Title: Re: SVP wallet fetching most PoW chain
Post by: BlackHatCoiner on February 06, 2023, 05:57:17 PM
The SPV client doesn't even know if there's a fork. The Bitcoin node won't share the height until there is a reorg in that case. For example, say we're at block 700,000. If two miners mine block 700,001 simultaneously, and create a disruption in the network, SPV servers will not share that particular block header, until the reorg occurs.


Title: Re: SVP wallet fetching most PoW chain
Post by: pooya87 on February 07, 2023, 05:04:45 AM
How does lite clients (SVP) can know the most PoW chain in 2 conflicting fork with just knowing the headers of all block ?
There are two ways of looking at this. What SPV (short for Simplified Payment Verification) clients do and what they can do.
There are different implementations of SPV protocol, some are very centralized and what we can all "server dependent". These usually work on phones. In this type they heavily depends on what the single centralized server tells them. So they don't really connect to the bitcoin network directly to know much about it and any possible forks.
But there are other implementations that connect to multiple "servers" (that are full nodes with the chain indexed so that it can be searched) like Electrum which performs more verifications on headers they receive hence are capable detecting chain-splits, etc.

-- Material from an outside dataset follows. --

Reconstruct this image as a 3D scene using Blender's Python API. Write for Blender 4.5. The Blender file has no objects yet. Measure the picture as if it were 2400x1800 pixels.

Technically when a full node wants to sync with the network they connect to other random full nodes (multiple peers) and after a handshake they send a "locator" in a getheaders message to download their block headers. They receive a reply containing the headers the "locator" was missing ie. any new header that were mined recently.
This is what a SPV client can do too.

Then the full node performs a series of verification on these headers (version, time, PoW using target, verify target itself using difficulty adjustment, etc.) that way they make sure the headers are actually valid (put simply they are mined correctly).
This is what a SPV client can do too.

Finally they check each batch of headers with what they've stored locally so that they can know what headers (and blocks) they are missing, what they already have and if there is any kind of chain-split, stale block, orphan, etc.
This is what a SPV client can do too.

The only thing that the SPV client doesn't do is the full node's next step which is to download the block itself to verify the transactions and update the chainstate (ie. UTXO database). Which has nothing to do with chain-splits, etc.